D’autant plus que si l’on se base sur les scores d’Hofstede pour évaluer les rapports hiérarchiques selon les cultures, on perd dès le début toute objectivité : l’analyse est orientée. Or le but n’est pas de faire coller la réalité à la théorie.
Au contraire, une autre approche serait de partir du réel, autrement dit des situations, des symptômes, des faits avérés, pour déchiffrer la façon dont s’expriment les rapports hiérarchiques au sein d’une entreprise ou d’une organisation.
Ainsi les critères d’Hofstede peuvent servir d’outils dans l’évaluation de la distance hiérarchique sans pour autant en être la finalité.
Le rapport hiérarchique selon les cultures… quelles cultures ?
Il existe en effet certains cas où la culture d’entreprise est très forte et peut prendre le pas sur la culture nationale, tout comme la culture métier
Geert Hofstede avait introduit la notion de culture nationale pour expliquer les différences d’acceptation de la distance hiérarchique. Mais est-ce le seul type de culture à prendre en compte ?
Il existe des exemples d’entreprise dont la distance hiérarchique ne correspond pas à la note nationale attribuée par le système d’Hofstede, comme Google par exemple dont le contexte est très faible alors que les Etats-Unis ont tout de même un indice de 40/100.
Sans doute parce qu’il faut également prendre en compte la culture d’entreprise et la culture business.
Il existe en effet certains cas où la culture d’entreprise est très forte et peut prendre le pas sur la culture nationale, tout comme la culture métier. Sans compter le vécu, les valeurs et les idéologies de chacun à l’échelle individuelle.
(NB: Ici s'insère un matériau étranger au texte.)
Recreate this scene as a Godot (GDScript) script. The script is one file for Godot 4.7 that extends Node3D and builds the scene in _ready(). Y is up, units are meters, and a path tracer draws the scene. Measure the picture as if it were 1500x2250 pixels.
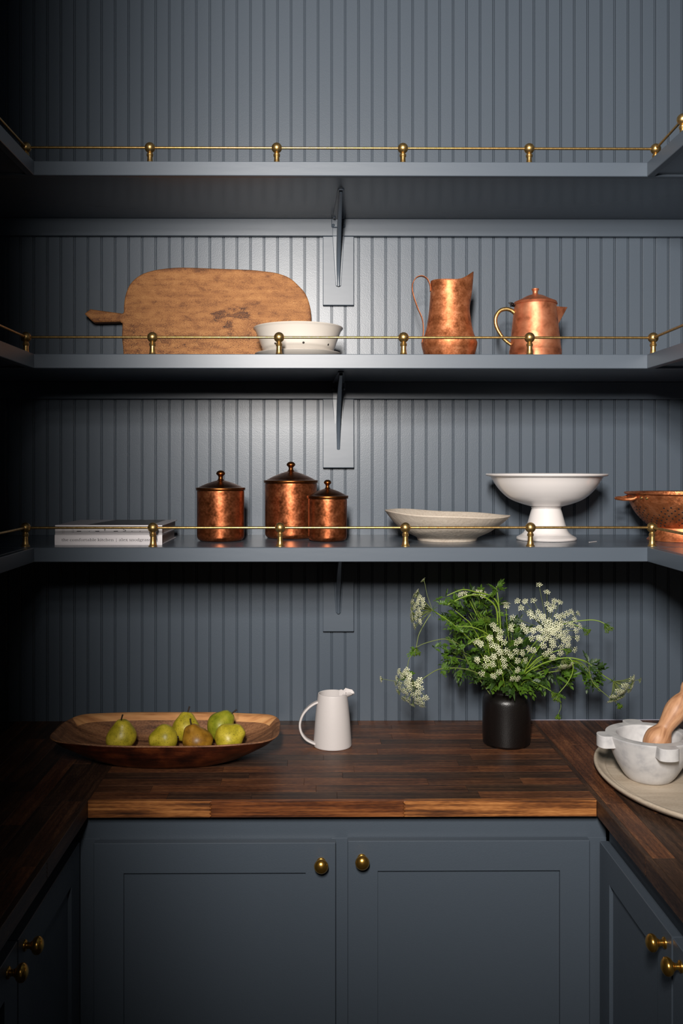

La hiérarchie et le bon manager
Il est donc évident que la distance hiérarchique est un enjeu managérial prioritaire. Pour pouvoir évaluer le rapport hiérarchique au sein d’une équipe ou d’un service, on a tendance à se poser la question « En tant que manager, travaille-t-on pour ses subordonnés ou travaillent-ils pour moi ? ».
Mais ce n’est peut-être pas la bonne question. Le rôle d’un bon manager, au lieu de vouloir coller une étiquette sur les rapports hiérarchiques dans son équipe, est sans doute de tenter de déchiffrer la façon dont cette distance hiérarchique évolue entre ses subordonnés et d’adapter son management en fonction de ces observations.
C’est peut-être la meilleure solution pour parvenir à diriger à travers les cultures.